If a bifacial point shows the same MANUFACTURING SEQUENCE as unifacial points, ... Flenniken,JJ and JPWhite 1985 Australian flaked stone tools: a ...
arts.anu.edu.au/arcworld/ resources/papers/paapapers/endpoint.htm
Also, I don't think "débitage" is the word required here. In English it seems to refer solely to the waste products resulting from production of stone tools, while in French it means both this and what I think is intended here, the "production" of tools.

Without a lot of research I don't know the terms used for the various techniques, but "(flint) knapping" comes to mind. I wonder if this might be used instead of "débitage". However, I understand there is a difference between "striking" the stone to break a piece off and applying pressure to achieve a different result, and don't know where "knapping" fits into the scheme of things. Food for thought, though!

Irrespective of the "débitage" issue, "flakes, blades and bladelets debitage" is simply not idiomatic. It would be improved by removing the final esses.

Also, your formulation suggests that "débitage laminaire" breaks down into two subsets, i.e. "à éclats" & "lamellaire". I know nothing about the subject, but reading the French I understand:

débitages (de type) (1)laminaire, (2) à éclats et (3) lamellaire, which is what the client's modification suggests.

--------------------------------------------------
Note added at 50 mins (2005-10-27 22:23:09 GMT)
--------------------------------------------------

Debitage: All of the waste material, such as stone chips and flakes, produced during the manufacture and repair of stone tools. Debitage is often the most ...
www.sfu.museum/journey/ 05p_secondary/glossary/page_d1.html

débitage : opération de taille de la pierre utilisant différentes techniques, la principale étant la percussion
http://www.mcc.gouv.qc.ca/pamu/champs/archeo/archisto/glossa...

Débitage:
Les déchets, tels que fragments et minuscules éclats de pierre, produits lors de la fabrication et de la réparation d’outils de pierre. Le débitage est souvent l’artefact le plus commun trouvé sur des sites préhistoriques, et peut être étudié pour déterminer la technique de taille utilisée par le fabricant d’outils
http://www.sfu.museum/journey/fr/mod/05p_secondary/glossary/...
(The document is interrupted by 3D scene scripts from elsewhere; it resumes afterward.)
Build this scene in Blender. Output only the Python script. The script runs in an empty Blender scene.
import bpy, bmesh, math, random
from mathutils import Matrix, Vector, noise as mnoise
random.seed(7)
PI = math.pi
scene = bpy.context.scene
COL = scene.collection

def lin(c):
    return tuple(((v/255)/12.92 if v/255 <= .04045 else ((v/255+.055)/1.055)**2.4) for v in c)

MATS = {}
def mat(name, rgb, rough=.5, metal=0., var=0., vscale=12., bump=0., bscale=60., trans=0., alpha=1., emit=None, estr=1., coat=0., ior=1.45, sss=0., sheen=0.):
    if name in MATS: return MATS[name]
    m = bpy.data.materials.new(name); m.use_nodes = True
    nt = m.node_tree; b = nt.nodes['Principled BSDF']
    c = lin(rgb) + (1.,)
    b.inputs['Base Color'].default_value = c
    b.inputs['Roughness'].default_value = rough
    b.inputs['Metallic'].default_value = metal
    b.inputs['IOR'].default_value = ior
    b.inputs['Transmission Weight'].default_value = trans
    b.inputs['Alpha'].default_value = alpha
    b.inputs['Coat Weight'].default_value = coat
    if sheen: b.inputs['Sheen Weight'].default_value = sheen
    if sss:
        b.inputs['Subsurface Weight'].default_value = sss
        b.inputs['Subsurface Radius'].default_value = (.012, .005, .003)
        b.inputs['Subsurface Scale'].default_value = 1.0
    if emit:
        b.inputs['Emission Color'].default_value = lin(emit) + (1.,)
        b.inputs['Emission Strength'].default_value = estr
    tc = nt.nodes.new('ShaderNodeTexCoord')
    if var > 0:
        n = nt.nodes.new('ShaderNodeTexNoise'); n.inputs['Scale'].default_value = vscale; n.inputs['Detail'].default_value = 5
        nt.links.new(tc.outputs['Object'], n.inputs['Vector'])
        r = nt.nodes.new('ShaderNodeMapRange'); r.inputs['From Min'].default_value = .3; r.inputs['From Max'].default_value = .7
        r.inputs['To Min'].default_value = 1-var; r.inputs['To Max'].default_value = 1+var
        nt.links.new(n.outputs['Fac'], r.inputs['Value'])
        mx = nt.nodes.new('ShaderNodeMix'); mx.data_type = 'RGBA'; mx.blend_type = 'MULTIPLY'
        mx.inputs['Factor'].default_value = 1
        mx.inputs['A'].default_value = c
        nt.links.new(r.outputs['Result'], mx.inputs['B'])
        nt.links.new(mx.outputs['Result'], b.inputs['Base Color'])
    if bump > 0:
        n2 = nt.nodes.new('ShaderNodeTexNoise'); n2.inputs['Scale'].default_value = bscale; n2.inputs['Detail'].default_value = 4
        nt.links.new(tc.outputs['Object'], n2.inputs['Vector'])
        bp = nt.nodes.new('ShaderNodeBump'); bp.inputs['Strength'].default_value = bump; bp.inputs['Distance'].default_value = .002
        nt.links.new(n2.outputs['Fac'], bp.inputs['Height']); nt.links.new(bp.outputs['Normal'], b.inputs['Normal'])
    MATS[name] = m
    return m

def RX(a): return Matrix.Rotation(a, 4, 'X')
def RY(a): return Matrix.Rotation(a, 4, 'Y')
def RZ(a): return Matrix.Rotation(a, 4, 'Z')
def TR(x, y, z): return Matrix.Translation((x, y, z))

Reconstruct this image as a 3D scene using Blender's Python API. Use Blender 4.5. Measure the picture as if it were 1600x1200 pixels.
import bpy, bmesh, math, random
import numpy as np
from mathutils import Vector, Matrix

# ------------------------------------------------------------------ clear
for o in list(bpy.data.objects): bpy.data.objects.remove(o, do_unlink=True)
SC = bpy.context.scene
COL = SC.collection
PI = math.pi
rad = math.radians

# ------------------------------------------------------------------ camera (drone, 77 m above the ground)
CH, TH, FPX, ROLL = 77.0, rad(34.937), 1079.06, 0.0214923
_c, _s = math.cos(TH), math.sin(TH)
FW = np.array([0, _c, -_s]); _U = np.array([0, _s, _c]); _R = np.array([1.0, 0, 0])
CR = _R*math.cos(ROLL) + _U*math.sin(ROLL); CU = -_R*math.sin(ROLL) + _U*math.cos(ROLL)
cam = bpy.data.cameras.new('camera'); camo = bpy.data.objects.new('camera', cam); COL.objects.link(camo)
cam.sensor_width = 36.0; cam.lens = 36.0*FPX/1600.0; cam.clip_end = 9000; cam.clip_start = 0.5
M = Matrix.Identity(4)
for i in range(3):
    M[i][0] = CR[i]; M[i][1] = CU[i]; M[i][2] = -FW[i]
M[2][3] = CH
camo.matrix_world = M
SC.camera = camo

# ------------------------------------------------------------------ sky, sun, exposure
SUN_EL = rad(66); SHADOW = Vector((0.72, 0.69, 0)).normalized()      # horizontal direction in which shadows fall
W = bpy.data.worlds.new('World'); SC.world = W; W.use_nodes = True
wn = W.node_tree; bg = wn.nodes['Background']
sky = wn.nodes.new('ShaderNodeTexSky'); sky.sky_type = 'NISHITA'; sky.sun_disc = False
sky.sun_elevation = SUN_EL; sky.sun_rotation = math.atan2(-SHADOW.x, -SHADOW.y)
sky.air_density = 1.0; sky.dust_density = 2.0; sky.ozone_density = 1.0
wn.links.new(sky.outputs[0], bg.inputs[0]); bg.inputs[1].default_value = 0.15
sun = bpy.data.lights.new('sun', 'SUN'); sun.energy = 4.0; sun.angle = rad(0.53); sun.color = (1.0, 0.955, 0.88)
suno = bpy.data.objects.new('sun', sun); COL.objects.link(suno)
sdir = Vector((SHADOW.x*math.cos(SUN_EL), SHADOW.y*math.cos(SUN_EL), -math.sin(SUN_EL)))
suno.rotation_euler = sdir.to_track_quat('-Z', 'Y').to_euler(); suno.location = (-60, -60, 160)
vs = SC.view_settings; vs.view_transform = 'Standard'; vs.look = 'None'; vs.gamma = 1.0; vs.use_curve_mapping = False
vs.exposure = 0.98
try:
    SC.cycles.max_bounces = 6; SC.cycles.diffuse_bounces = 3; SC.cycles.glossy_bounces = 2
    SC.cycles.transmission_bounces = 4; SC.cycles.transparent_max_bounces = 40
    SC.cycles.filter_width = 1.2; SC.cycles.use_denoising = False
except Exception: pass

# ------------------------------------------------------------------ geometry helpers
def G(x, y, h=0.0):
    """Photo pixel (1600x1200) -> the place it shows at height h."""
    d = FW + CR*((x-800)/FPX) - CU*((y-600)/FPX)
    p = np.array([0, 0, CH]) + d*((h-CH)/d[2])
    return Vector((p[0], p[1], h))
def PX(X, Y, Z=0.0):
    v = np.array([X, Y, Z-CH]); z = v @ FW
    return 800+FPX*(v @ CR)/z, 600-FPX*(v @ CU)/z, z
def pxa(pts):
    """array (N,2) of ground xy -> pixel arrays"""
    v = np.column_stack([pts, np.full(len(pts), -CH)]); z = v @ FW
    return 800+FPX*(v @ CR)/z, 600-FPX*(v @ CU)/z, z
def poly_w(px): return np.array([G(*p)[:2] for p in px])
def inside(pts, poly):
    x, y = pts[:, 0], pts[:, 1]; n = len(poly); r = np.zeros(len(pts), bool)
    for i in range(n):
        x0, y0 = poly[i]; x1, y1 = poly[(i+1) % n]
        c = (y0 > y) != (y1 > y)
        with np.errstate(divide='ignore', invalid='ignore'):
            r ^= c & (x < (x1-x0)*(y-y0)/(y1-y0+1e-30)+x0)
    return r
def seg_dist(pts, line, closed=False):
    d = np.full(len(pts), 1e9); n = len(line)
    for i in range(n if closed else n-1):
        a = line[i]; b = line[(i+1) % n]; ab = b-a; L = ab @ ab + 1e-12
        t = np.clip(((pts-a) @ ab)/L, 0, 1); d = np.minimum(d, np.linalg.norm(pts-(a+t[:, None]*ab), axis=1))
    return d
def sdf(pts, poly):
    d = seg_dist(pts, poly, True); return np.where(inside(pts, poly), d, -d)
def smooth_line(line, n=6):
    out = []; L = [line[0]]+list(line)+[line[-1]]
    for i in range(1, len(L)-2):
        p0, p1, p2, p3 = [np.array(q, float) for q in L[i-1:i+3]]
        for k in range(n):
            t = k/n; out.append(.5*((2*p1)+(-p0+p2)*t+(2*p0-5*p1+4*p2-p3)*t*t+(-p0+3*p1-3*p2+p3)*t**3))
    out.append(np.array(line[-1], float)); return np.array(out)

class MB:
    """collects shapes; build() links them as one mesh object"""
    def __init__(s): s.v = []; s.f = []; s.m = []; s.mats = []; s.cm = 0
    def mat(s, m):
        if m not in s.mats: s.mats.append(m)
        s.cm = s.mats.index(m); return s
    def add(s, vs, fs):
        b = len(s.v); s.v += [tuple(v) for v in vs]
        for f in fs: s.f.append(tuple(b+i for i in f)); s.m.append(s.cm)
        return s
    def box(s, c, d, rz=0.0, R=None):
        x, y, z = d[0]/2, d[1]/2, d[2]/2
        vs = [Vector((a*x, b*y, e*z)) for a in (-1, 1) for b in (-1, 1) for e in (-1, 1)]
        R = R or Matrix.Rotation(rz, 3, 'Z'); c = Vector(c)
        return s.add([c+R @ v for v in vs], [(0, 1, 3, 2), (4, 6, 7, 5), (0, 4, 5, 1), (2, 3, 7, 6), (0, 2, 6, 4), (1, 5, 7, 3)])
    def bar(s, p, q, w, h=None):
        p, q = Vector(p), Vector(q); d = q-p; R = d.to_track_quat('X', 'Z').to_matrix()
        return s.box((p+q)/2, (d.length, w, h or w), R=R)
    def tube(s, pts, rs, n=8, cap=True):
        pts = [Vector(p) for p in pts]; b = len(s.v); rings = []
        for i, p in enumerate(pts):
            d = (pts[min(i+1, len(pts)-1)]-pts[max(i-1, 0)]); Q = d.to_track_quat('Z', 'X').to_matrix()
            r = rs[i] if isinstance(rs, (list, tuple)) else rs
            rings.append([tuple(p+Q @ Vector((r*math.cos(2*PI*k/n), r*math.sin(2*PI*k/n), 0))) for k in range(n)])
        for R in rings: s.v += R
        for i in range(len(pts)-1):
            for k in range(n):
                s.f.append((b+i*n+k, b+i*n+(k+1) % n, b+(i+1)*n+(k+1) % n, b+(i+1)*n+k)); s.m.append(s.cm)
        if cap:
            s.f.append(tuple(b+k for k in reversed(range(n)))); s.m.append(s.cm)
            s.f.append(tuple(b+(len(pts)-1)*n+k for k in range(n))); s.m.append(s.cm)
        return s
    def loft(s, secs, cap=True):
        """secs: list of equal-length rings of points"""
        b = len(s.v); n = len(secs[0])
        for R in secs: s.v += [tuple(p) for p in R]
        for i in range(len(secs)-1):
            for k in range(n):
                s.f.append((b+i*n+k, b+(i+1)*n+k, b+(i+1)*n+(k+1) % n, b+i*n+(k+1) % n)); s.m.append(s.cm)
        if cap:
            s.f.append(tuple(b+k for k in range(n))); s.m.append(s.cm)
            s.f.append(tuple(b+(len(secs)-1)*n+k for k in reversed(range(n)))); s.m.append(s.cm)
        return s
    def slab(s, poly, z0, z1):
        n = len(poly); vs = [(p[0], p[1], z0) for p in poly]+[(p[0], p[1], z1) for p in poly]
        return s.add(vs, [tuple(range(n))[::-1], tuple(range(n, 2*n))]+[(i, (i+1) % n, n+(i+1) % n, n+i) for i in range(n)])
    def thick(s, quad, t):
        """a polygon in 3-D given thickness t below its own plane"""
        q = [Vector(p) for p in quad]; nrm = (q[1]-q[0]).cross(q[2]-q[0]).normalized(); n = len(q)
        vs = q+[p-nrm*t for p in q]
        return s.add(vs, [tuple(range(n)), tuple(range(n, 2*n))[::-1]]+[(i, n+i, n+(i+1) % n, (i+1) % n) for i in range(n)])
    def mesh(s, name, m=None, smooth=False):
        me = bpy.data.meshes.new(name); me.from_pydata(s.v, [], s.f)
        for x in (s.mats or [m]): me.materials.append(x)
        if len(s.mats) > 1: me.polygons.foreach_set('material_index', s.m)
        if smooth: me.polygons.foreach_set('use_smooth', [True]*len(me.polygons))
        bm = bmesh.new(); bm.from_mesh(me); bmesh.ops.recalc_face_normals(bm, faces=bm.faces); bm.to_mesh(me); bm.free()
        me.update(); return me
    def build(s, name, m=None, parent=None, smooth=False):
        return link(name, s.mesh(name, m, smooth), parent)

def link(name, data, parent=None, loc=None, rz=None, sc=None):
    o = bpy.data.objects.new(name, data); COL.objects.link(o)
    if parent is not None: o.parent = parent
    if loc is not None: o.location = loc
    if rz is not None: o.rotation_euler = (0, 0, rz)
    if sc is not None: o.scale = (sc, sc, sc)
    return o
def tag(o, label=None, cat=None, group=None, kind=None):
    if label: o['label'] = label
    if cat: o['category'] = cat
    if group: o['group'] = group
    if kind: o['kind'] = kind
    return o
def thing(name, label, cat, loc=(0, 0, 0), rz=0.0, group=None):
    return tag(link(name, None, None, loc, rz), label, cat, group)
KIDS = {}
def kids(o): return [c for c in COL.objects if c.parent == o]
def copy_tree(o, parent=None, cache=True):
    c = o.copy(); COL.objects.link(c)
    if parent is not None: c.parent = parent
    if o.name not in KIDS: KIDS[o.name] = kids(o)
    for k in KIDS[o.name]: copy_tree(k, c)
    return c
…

Débitage Levalloisien : Nouveau mode de débitage de la pierre qui apparaît, ...
perso.wanadoo.fr/nicole.rolin/prehistoire/ Pages/Pr%E9sentation%20du%20Pal%E9olithique.htm


--------------------------------------------------
Note added at 1 hr 4 mins (2005-10-27 22:37:02 GMT)
--------------------------------------------------

I must say I have enjoyed doing a few minutes research on this, for I came across I name I had forgotten, that of François Bordes of the University of Bordeaux, a world expert on stone tool production, whom I met and saw knapping on a dig near Souillac in 1977. I had even partied in his house in Bordeaux, having been briefly acquainted with his son's girlfriend at the time. Fond memories of youth!

--------------------------------------------------
Note added at 1 hr 49 mins (2005-10-27 23:21:45 GMT)
--------------------------------------------------

"Catherine, ô Catherine, donne-moi de l'aspirine" :-) were words of a song written and sung by the band of which Arnaud Bordes was the drummer (?)(if memory serves), Catherine P. being the beautiful blonde girlfriend! It is all flooding back ...

Bourth (X)
Local time: 01:18
Native speaker of: Native in EnglishEnglish
PRO pts in category: 57
Grading comment
Brilliant - thanks so much for your help and all the useful background info. I agree about "manufacturing sequence" and the use of the word "knapping" - I much prefer it to "debitage" - it's just that it seems to be so widely used in English texts, I'm never sure which is more correct. Oh, and thanks so much for picking up on my misunderstanding - I'd interpreted the comma as a colon. The sentence makes so much more sense now, and I'm very grateful to you for your help. Thank you also for sharing your memories of the 1970s - that made me chuckle!